DIRECTIVE
Without omitting anything, retype the data that follows.

MATERIAL
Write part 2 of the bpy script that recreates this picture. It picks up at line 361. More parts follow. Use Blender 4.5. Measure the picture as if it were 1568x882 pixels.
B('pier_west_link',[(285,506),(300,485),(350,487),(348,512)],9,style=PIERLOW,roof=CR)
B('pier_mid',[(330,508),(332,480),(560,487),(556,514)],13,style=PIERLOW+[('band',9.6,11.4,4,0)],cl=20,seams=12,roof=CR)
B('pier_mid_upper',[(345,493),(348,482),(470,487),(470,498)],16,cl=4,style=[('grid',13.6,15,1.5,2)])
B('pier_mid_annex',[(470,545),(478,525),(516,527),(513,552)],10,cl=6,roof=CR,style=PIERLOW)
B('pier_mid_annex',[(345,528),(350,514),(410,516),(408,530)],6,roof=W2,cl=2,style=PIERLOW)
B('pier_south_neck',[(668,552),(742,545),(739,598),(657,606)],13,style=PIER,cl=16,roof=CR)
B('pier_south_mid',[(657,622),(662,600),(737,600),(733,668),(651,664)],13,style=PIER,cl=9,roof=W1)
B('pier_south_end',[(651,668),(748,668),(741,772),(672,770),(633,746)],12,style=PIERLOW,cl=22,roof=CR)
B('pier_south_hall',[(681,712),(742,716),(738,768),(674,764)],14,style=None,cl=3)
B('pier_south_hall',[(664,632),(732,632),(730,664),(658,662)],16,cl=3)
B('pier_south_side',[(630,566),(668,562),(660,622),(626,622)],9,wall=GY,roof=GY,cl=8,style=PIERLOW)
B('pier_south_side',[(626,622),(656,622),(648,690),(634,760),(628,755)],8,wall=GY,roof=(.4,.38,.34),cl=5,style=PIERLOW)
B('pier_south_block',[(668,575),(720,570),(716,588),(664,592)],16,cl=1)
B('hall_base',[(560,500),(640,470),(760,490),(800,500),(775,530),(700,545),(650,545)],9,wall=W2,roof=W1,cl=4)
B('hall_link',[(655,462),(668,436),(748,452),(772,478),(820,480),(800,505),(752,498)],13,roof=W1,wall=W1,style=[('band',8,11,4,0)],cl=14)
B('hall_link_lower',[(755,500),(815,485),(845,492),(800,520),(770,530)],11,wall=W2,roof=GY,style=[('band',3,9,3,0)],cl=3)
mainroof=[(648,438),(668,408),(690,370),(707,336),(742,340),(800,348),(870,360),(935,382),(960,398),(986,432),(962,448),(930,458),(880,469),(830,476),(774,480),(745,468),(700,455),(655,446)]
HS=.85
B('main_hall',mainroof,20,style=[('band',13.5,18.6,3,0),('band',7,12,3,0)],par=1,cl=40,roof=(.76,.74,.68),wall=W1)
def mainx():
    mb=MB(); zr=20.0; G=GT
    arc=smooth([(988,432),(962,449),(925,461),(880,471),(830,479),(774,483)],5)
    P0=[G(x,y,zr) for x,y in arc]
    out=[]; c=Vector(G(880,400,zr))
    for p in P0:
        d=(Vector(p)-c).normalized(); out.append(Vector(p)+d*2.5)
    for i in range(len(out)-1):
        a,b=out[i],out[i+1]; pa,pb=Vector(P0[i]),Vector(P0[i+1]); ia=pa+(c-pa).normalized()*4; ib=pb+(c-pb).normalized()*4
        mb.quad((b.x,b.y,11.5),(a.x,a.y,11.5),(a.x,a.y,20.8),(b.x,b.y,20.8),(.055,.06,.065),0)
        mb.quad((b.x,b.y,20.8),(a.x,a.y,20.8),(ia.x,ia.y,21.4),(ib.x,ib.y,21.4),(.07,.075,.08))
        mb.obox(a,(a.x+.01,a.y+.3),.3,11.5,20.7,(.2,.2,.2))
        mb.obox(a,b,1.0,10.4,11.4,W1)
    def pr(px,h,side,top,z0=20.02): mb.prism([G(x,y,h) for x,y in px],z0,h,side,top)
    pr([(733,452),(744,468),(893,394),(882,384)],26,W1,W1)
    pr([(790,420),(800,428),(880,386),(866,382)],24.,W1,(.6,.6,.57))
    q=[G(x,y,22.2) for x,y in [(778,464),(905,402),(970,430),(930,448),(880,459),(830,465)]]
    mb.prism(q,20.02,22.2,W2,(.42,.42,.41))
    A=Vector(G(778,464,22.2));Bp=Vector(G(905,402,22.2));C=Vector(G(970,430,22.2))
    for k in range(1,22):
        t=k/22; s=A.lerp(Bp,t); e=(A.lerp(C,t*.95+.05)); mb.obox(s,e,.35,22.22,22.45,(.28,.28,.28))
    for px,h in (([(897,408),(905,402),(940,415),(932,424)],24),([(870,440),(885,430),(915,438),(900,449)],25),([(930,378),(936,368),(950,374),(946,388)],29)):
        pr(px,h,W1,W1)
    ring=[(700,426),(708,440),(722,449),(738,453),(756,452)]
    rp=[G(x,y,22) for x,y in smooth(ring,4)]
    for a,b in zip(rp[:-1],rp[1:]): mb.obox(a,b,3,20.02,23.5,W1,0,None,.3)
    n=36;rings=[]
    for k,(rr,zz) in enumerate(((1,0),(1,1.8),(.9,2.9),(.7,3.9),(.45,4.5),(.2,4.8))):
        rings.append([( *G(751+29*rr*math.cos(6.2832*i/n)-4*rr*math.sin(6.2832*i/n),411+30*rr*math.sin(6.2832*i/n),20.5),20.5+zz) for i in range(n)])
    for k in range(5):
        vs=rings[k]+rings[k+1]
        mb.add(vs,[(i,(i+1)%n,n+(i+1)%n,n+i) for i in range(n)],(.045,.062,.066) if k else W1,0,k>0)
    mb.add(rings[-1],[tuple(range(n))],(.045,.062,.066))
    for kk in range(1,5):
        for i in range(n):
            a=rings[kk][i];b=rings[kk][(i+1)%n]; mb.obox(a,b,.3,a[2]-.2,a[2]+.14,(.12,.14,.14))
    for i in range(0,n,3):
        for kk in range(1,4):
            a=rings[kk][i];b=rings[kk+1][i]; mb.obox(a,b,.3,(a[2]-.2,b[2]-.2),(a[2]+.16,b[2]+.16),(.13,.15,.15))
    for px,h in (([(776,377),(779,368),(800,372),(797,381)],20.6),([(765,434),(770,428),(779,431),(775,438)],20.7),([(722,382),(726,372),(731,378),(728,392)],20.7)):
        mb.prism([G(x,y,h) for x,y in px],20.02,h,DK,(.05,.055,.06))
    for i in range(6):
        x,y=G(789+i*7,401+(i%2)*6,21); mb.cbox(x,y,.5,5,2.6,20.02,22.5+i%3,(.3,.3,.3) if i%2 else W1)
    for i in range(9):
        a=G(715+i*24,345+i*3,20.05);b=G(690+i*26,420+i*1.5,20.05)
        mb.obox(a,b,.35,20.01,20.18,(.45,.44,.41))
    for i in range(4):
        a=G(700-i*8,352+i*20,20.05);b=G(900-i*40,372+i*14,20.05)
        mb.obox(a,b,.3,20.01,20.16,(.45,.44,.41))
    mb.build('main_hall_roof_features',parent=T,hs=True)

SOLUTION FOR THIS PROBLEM
Write part 2 of the bpy script that recreates this picture. It picks up at line 361. More parts follow. Use Blender 4.5. Measure the picture as if it were 1568x882 pixels.
B('pier_west_link',[(285,506),(300,485),(350,487),(348,512)],9,style=PIERLOW,roof=CR)
B('pier_mid',[(330,508),(332,480),(560,487),(556,514)],13,style=PIERLOW+[('band',9.6,11.4,4,0)],cl=20,seams=12,roof=CR)
B('pier_mid_upper',[(345,493),(348,482),(470,487),(470,498)],16,cl=4,style=[('grid',13.6,15,1.5,2)])
B('pier_mid_annex',[(470,545),(478,525),(516,527),(513,552)],10,cl=6,roof=CR,style=PIERLOW)
B('pier_mid_annex',[(345,528),(350,514),(410,516),(408,530)],6,roof=W2,cl=2,style=PIERLOW)
B('pier_south_neck',[(668,552),(742,545),(739,598),(657,606)],13,style=PIER,cl=16,roof=CR)
B('pier_south_mid',[(657,622),(662,600),(737,600),(733,668),(651,664)],13,style=PIER,cl=9,roof=W1)
B('pier_south_end',[(651,668),(748,668),(741,772),(672,770),(633,746)],12,style=PIERLOW,cl=22,roof=CR)
B('pier_south_hall',[(681,712),(742,716),(738,768),(674,764)],14,style=None,cl=3)
B('pier_south_hall',[(664,632),(732,632),(730,664),(658,662)],16,cl=3)
B('pier_south_side',[(630,566),(668,562),(660,622),(626,622)],9,wall=GY,roof=GY,cl=8,style=PIERLOW)
B('pier_south_side',[(626,622),(656,622),(648,690),(634,760),(628,755)],8,wall=GY,roof=(.4,.38,.34),cl=5,style=PIERLOW)
B('pier_south_block',[(668,575),(720,570),(716,588),(664,592)],16,cl=1)
B('hall_base',[(560,500),(640,470),(760,490),(800,500),(775,530),(700,545),(650,545)],9,wall=W2,roof=W1,cl=4)
B('hall_link',[(655,462),(668,436),(748,452),(772,478),(820,480),(800,505),(752,498)],13,roof=W1,wall=W1,style=[('band',8,11,4,0)],cl=14)
B('hall_link_lower',[(755,500),(815,485),(845,492),(800,520),(770,530)],11,wall=W2,roof=GY,style=[('band',3,9,3,0)],cl=3)
mainroof=[(648,438),(668,408),(690,370),(707,336),(742,340),(800,348),(870,360),(935,382),(960,398),(986,432),(962,448),(930,458),(880,469),(830,476),(774,480),(745,468),(700,455),(655,446)]
HS=.85
B('main_hall',mainroof,20,style=[('band',13.5,18.6,3,0),('band',7,12,3,0)],par=1,cl=40,roof=(.76,.74,.68),wall=W1)
def mainx():
    mb=MB(); zr=20.0; G=GT
    arc=smooth([(988,432),(962,449),(925,461),(880,471),(830,479),(774,483)],5)
    P0=[G(x,y,zr) for x,y in arc]
    out=[]; c=Vector(G(880,400,zr))
    for p in P0:
        d=(Vector(p)-c).normalized(); out.append(Vector(p)+d*2.5)
    for i in range(len(out)-1):
        a,b=out[i],out[i+1]; pa,pb=Vector(P0[i]),Vector(P0[i+1]); ia=pa+(c-pa).normalized()*4; ib=pb+(c-pb).normalized()*4
        mb.quad((b.x,b.y,11.5),(a.x,a.y,11.5),(a.x,a.y,20.8),(b.x,b.y,20.8),(.055,.06,.065),0)
        mb.quad((b.x,b.y,20.8),(a.x,a.y,20.8),(ia.x,ia.y,21.4),(ib.x,ib.y,21.4),(.07,.075,.08))
        mb.obox(a,(a.x+.01,a.y+.3),.3,11.5,20.7,(.2,.2,.2))
        mb.obox(a,b,1.0,10.4,11.4,W1)
    def pr(px,h,side,top,z0=20.02): mb.prism([G(x,y,h) for x,y in px],z0,h,side,top)
    pr([(733,452),(744,468),(893,394),(882,384)],26,W1,W1)
    pr([(790,420),(800,428),(880,386),(866,382)],24.,W1,(.6,.6,.57))
    q=[G(x,y,22.2) for x,y in [(778,464),(905,402),(970,430),(930,448),(880,459),(830,465)]]
    mb.prism(q,20.02,22.2,W2,(.42,.42,.41))
    A=Vector(G(778,464,22.2));Bp=Vector(G(905,402,22.2));C=Vector(G(970,430,22.2))
    for k in range(1,22):
        t=k/22; s=A.lerp(Bp,t); e=(A.lerp(C,t*.95+.05)); mb.obox(s,e,.35,22.22,22.45,(.28,.28,.28))
    for px,h in (([(897,408),(905,402),(940,415),(932,424)],24),([(870,440),(885,430),(915,438),(900,449)],25),([(930,378),(936,368),(950,374),(946,388)],29)):
        pr(px,h,W1,W1)
    ring=[(700,426),(708,440),(722,449),(738,453),(756,452)]
    rp=[G(x,y,22) for x,y in smooth(ring,4)]
    for a,b in zip(rp[:-1],rp[1:]): mb.obox(a,b,3,20.02,23.5,W1,0,None,.3)
    n=36;rings=[]
    for k,(rr,zz) in enumerate(((1,0),(1,1.8),(.9,2.9),(.7,3.9),(.45,4.5),(.2,4.8))):
        rings.append([( *G(751+29*rr*math.cos(6.2832*i/n)-4*rr*math.sin(6.2832*i/n),411+30*rr*math.sin(6.2832*i/n),20.5),20.5+zz) for i in range(n)])
    for k in range(5):
        vs=rings[k]+rings[k+1]
        mb.add(vs,[(i,(i+1)%n,n+(i+1)%n,n+i) for i in range(n)],(.045,.062,.066) if k else W1,0,k>0)
    mb.add(rings[-1],[tuple(range(n))],(.045,.062,.066))
    for kk in range(1,5):
        for i in range(n):
            a=rings[kk][i];b=rings[kk][(i+1)%n]; mb.obox(a,b,.3,a[2]-.2,a[2]+.14,(.12,.14,.14))
    for i in range(0,n,3):
        for kk in range(1,4):
            a=rings[kk][i];b=rings[kk+1][i]; mb.obox(a,b,.3,(a[2]-.2,b[2]-.2),(a[2]+.16,b[2]+.16),(.13,.15,.15))
    for px,h in (([(776,377),(779,368),(800,372),(797,381)],20.6),([(765,434),(770,428),(779,431),(775,438)],20.7),([(722,382),(726,372),(731,378),(728,392)],20.7)):
        mb.prism([G(x,y,h) for x,y in px],20.02,h,DK,(.05,.055,.06))
    for i in range(6):
        x,y=G(789+i*7,401+(i%2)*6,21); mb.cbox(x,y,.5,5,2.6,20.02,22.5+i%3,(.3,.3,.3) if i%2 else W1)
    for i in range(9):
        a=G(715+i*24,345+i*3,20.05);b=G(690+i*26,420+i*1.5,20.05)
        mb.obox(a,b,.35,20.01,20.18,(.45,.44,.41))
    for i in range(4):
        a=G(700-i*8,352+i*20,20.05);b=G(900-i*40,372+i*14,20.05)
        mb.obox(a,b,.3,20.01,20.16,(.45,.44,.41))
    mb.build('main_hall_roof_features',parent=T,hs=True)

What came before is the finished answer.